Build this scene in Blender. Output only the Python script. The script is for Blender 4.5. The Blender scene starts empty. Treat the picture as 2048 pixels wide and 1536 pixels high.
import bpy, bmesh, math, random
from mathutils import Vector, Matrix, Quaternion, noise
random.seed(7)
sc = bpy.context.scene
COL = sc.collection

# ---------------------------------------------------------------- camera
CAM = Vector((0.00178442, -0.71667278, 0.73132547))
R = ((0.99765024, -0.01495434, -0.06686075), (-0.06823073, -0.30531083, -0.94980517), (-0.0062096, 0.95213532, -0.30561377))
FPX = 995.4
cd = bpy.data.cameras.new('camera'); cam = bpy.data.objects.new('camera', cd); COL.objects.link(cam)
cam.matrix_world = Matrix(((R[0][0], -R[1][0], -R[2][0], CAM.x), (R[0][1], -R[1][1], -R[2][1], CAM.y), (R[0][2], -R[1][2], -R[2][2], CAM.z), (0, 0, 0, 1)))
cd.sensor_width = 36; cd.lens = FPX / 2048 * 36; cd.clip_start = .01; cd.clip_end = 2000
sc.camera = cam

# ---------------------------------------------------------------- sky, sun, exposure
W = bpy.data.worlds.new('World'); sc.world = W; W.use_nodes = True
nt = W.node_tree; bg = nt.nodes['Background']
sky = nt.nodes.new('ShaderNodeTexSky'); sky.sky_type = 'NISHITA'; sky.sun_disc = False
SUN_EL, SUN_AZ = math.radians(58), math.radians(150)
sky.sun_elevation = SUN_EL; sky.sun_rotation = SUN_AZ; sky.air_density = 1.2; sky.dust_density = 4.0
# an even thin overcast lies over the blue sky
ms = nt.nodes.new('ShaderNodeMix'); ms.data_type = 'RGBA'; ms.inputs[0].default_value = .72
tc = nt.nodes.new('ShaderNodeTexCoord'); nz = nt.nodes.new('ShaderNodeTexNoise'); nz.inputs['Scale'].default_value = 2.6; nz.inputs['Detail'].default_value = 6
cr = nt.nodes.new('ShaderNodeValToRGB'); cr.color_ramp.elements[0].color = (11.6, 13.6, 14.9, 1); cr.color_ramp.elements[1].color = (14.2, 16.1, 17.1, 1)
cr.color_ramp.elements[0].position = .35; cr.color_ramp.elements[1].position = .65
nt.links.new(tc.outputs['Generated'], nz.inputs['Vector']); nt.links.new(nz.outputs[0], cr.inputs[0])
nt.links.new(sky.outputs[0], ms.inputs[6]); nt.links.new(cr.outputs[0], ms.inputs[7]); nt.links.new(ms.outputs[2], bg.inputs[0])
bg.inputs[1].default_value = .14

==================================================

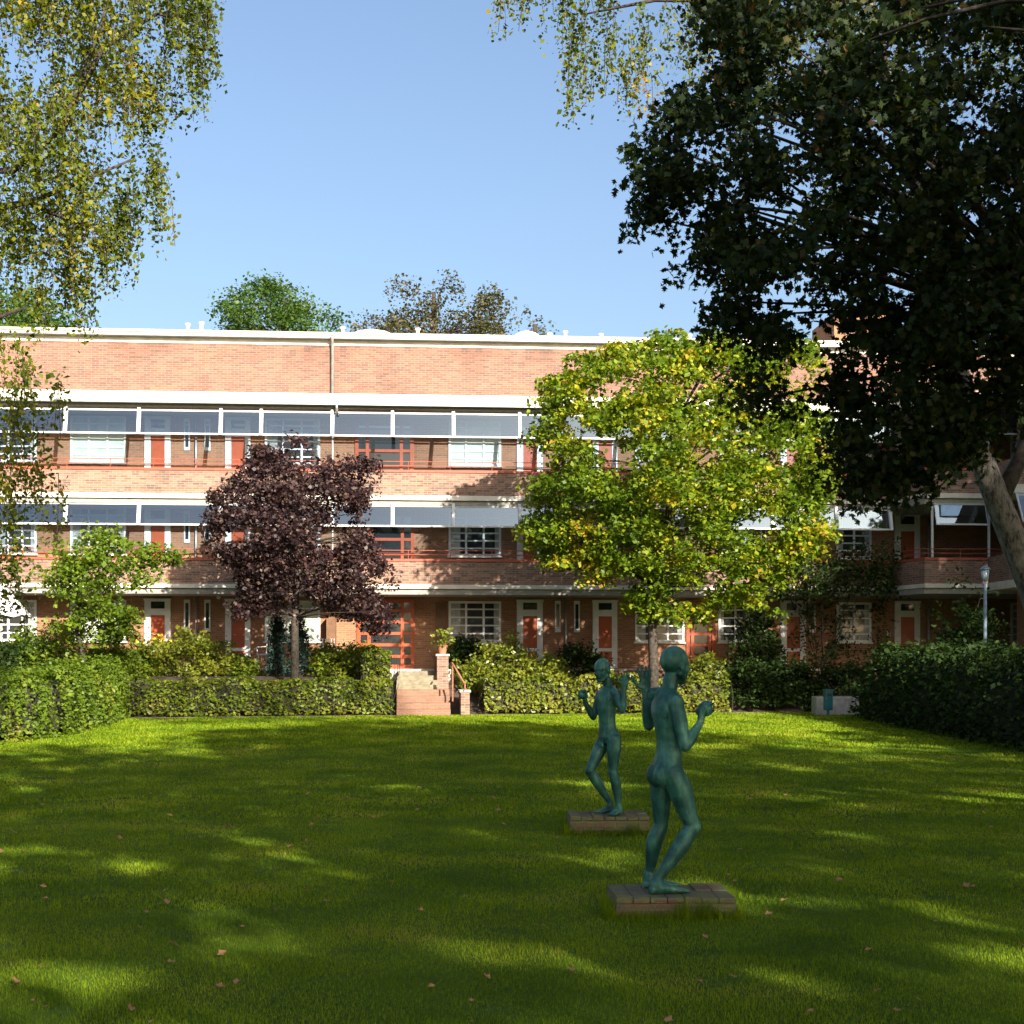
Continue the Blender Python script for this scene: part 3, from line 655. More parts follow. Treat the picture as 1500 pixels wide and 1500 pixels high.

==================================================

WRITTEN REQUEST:
Transcribe, exactly and exclusively, the run of lines that opens with the line bearing "Build this scene" and closes with the line bearing "COL = sc.collection".

RESULT:
Build this scene in Blender. Output only the Python script. The script is for Blender 4.5. The Blender scene starts empty. Treat the picture as 2048 pixels wide and 1536 pixels high.
import bpy, bmesh, math, random
from mathutils import Vector, Matrix, Quaternion, noise
random.seed(7)
sc = bpy.context.scene
COL = sc.collection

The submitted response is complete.